Contact – in the child’s best interest?

One of the issues Foster Carers regularly talk to me about is contact with birth parents. They tell me it is often quite an ordeal both for the carers and the child. I’m aware that sometimes it can be as the court intended – in the best interests of the child. I must admit however, that the amount of times I hear that a child enjoyed or benefitted from contact are few and far between compared with reports of it being difficult.

The usual way it seems to play out is that the child dreads it anything from two weeks to two days before it is due to take place. This time is also often characterised by increasing behaviour problems, agitation and acting out on the part of the child and consequent difficulties for the carers in trying to manage this. In many ways when we are reuniting them with people who may have abused or neglected them what can we expect?
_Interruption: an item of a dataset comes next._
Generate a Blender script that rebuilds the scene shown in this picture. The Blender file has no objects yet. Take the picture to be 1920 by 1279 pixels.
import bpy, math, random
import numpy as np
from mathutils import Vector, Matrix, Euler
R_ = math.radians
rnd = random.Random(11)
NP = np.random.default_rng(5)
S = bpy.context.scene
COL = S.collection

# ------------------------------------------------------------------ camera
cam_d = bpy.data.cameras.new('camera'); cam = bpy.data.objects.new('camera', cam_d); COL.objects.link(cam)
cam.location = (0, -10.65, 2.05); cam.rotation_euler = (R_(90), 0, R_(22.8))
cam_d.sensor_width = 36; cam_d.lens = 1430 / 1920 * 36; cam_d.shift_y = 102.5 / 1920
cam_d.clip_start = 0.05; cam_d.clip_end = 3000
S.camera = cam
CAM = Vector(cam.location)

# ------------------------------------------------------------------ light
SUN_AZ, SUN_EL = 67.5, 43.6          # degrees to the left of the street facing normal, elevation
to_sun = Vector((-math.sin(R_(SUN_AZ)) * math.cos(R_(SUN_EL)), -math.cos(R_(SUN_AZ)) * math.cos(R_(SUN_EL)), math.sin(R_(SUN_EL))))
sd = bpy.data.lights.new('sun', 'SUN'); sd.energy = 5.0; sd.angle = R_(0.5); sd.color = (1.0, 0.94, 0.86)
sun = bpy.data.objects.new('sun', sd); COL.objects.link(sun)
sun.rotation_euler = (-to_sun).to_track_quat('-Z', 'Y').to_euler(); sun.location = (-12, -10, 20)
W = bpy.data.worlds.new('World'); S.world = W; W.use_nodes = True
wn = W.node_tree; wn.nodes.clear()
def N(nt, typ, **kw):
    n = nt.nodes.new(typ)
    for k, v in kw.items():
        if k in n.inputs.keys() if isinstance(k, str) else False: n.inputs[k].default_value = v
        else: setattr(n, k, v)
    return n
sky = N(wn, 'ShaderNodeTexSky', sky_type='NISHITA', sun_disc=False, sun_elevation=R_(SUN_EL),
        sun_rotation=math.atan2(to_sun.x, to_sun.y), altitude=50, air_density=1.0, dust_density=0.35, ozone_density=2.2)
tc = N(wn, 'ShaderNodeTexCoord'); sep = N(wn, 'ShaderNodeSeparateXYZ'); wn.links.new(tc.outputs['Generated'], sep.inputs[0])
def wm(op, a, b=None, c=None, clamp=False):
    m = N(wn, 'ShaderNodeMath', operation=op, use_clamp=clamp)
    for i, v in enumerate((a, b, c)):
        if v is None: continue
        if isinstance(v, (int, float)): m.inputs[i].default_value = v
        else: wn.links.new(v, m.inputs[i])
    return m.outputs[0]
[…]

At the extreme, having removed a child from a frightening and abusive relationship and then asking them to see their abusers regularly can be akin to traumatising the child again. It is difficult to see how this is in their best interests. Traumatised veterans now receive help rather than being sent back into the war zone. Why then do we do it to children who are ill equipped to cope?

From the other side, observing contact it seems the birth parents struggle too. It would be a challenge to most people to be put in a room with a child and an observer and for that session to be anything other than stilted. When contact does not work for anyone is it time to rethink?